The Bruins hosted the Buffalo Sabres Wednesday at TD Garden in Boston Wednesday in the city's first sporting event following Monday's attacks. (Elise Amendola/AP)

The Bruins hosted the Buffalo Sabres Wednesday at Boston’s TD Garden in the city’s first sporting event following Monday’s attacks. (Elise Amendola/AP)

The Boston Bruins hosted the Buffalo Sabres in a hockey game on Wednesday evening. One indication that all was not business as usual at TD Garden that night came shortly after Rene Rancourt, since 1976 the voice of the national anthem for the Bruins, began his evening’s work.

Even before Rancourt surrendered his microphone to the multitude and nearly everybody in the packed Garden joined in song, fans outside the building had expressed the sense of community that had brought them into town just 48 hours after two bombs had gone off at the finish line of the marathon. Among them was Sarah Smith, who’d come in from Framingham, Mass., 20 miles west of Boston.

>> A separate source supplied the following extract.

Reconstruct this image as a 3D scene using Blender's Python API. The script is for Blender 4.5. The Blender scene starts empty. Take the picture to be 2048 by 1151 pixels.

“I feel safe. I feel euphoric. I feel like everybody in there wants to be there,” Smith said. “And sports are a way that unite people and bring people together in a way that not everything else does, and so I feel safe, I feel happy to be here, I made the choice to be here, and I wouldn’t be anywhere else.”

After the game, Bruins left wing Shawn Thornton spoke about the challenge of playing hockey in the wake of the Marathon bombings.

“You feel like you should be doing more than getting ready for a hockey game,” Thorton said. “And I know a bunch of us reached out to see if we could go visit people and do that stuff, and it’s a little bit too early to go see people, but you feel like you should be doing more than playing a game.  But if we can give a performance and maybe take people’s minds off it for a few hours, then great.”

Just one day following the Marathon bombings, evidence that Bostonians were not alone became apparent in some unlikely places:

Neil Diamond’s “Sweet Caroline”, the anthem associated with Fenway Park, rang out over the crowd in Yankee Stadium, of all places, and some of the fans joined in.

On Thursday, President Obama came to Boston for an interfaith prayer service. His message to those who’d been injured in the bombings was positive, and some found it inspirational.

“As you begin this long journey of recovery, your city is with you. Your commonwealth is with you. Your country is with you. We will all be with you as you learn to stand and walk and, yes, run again. Of that I have no doubt. You will run again.”

President Obama further suggested that one day soon, one of the Boston teams would once again win a championship, providing the city’s residents with another traditional parade down Boylston Street.

Within the running community, one group organized what they thought might be a modest run along part of the marathon route from Boston College to the finish line. It was supposed to have honored those affected by the bombings. It was supposed to have happened on Friday. But so many people signed up for the run – more than 16,000 – that Boston police quashed it even before the events of Thursday night. For the same reason – excessive enthusiasm – the same fate befell a run in Cambridge, so organizers of that one urged people to print their own bib numbers and run wherever they could over the weekend.

The Red Sox and Bruins games scheduled for Friday night were postponed, as police were seeking the second bombing suspect.